The Flor do Sagrado Tepui de Roraima Light-Community, affiliated with the Fraternity – International Humanitarian Federation (FIHF), taking advantage of the rainy season, in June of this year began a project for implementing an Agroforestry System in a half hectare area located in the semi-rural region of Boa Vista, with the main objective of expressing one of the attributes of the Light-Community, which is Love for the Kingdoms, mainly the Plant Kingdom.

The Agroforestry System or AFS, is a form of production inspired by the dynamics of natural ecosystems, where different species of trees are planted together with agricultural crops. It is an ancient system of land use that has been practiced for thousands of years by indigenous peoples and farmers.

According to Friar Faustino, who is the focal point for the implementation of the project, “in this system, rows and between-rows of plants are alternated, seeking in this interaction to create a regeneration of the soil and the generating of an environment for the plantings to be balanced and be self-regulating, like in a forest.”

Support Network

A true joining of efforts is making the implementation of the AFS possible: the seeds were sent by the Figueira Light-Community, of Carmo da Cachoeira/MG; the purchase of the supplies came about through the support of the local government; the natural fertilizers and the ash were donated by companies; the seedlings were made available by Embrapa. “In this way, a network of institutional relationships comes together,” assesses Friar Thomas, monk of the Grace Mercy Order and manager of the Roraima Light-Community.

“With few resources we’re managing to materialize the planned agroforestry design in its entirety. At first, it’s proposed that the Light-Community work gradually toward it’s self-sufficiency. At the same time, integrate the agroforest into the Service Network with the future donation of the production surplus to vulnerable communities, besides the proposal to make this space a place for the transfer of knowledge, so that people and groups outside of the Light-Community can get to know both the practice and methodology of agroforestry as a principle of love and care of nature,” highlights the monk.

An example of the transfer of knowledge is the exchange promoted by the Indigenous Cultural and Training Centre (CCFI), coordinated by the Humanitarian Fraternity (FIHF), which made it possible for Venezuelanindigenous immigrants of the Pemon-Taurepang to spend three months in the Figueira Light-Community to learn about agroforestry and take those practices into their communities, and thus contribute to them achieving socioeconomic development.

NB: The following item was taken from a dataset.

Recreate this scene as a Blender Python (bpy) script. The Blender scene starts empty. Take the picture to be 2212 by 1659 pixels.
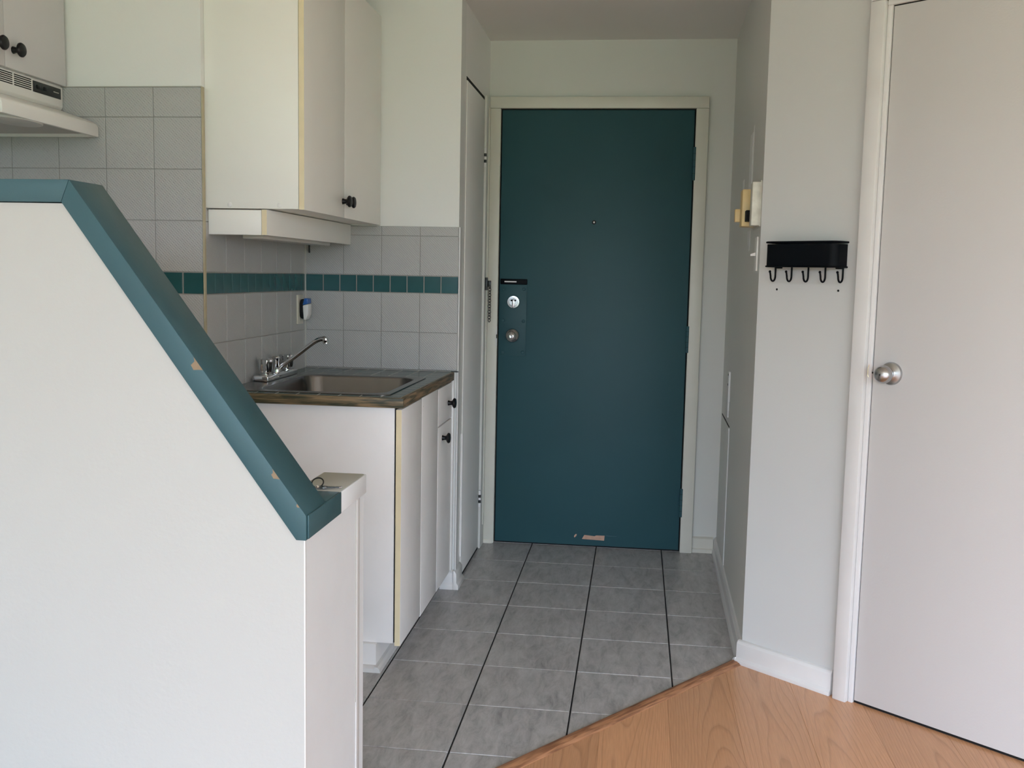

“These same indigenous people have already offered to participate with larger groups in collective tasks in the agroforest of the Light-Community”, Friar Thomas tells us.

Collective Tasks (Mutirões) – it’s strength is in the joining of efforts

On weekends, the collective tasks gather together humanitarian aid volunteers, missionaries, monks and members of the Light-Network in agroforestry support tasks.

“In this stage where the project is, the proposal is to make a low-cost implementation, mainly with the aim of regenerating the soil and planting trees in the rows. Also being done is the building of an initial irrigation system, for when the dry season begins in October”, explains Friar Faustino.

For future stages, the idea is to consolidate the agroforestry methodology, begin with a sustainable production for the Light-Community, integrate this planting work with the Service Network, and obtain implements that would help in management, such as a tractor, for example.

Beatriz Osório, humanitarian aid volunteer of the Roraima Mission and member of the Light-Network, expresses her gratitude and joy in adding her efforts to the group in the implementation of the agroforest: “It has been a very rich experience in several senses, mainly in being there from the beginning, seeing there was nothing there on a degraded soil, and seeing everything transforming into a richness and diversity of species that are growing and supporting each other. The collective work of mutirões, the joining of efforts has also taught me a lot,” Beatriz points out.